Some things are clearer, he said. “I don’t think the correction and decline in the housing market was that much of a surprise.”

Yet some things were — like the way that networks of financing amplified the housing bust into an international crisis, he said. “What might fall into the category of a shock was the spillover effect as a consequence of that [housing decline]. The magnitude of that I certainly didn’t appreciate.”

Economists typically haven’t used economic models that account for the financial system, and that has to change, he said.

The bottom line?

But if the links from financial system to economy are not precise or unprecedented, and if some of the big effects remain hard to predict, then the experts may be left to flavor their analysis with their instincts.

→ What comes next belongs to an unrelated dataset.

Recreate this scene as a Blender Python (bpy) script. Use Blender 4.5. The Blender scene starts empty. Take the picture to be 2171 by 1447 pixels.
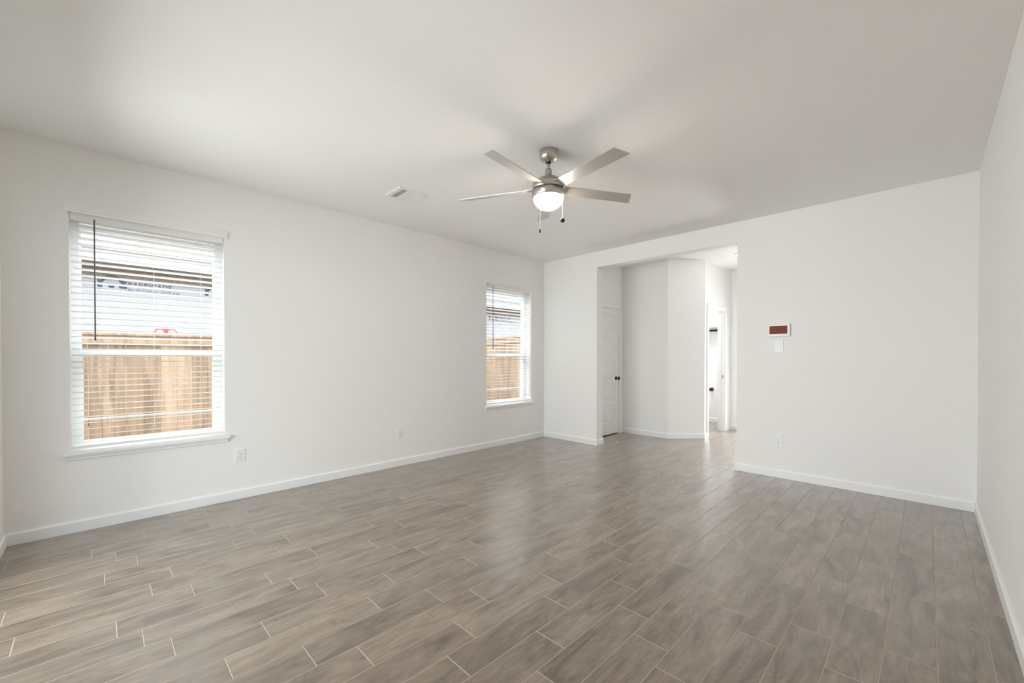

Emily Sanders, president and CEO of Sanders Financial Management in Norcross, said many models ran into trouble in guiding investments.

To protect clients by diversifying portfolios, advisors generally pick assets that are not “correlated,” that is, whose prices do not usually move in parallel.

“But during the last meltdown, there was correlation in just about every single asset,” she said. “A lot of old theories about what’s correlated have gone out the window.”

Maybe economists are too wedded to old methods, maybe the economy hinges on too many things that can’t be measured, maybe there have been too many unpredictable shocks or maybe it’s just too soon to fully understand.

Whatever the reasons, the world of practical economics has not yet caught up, Sanders said.

“There hasn’t been much change from economic forecasters. They are still using the same historic patterns to try and predict the future. The way I look at it, we really haven’t learned much.”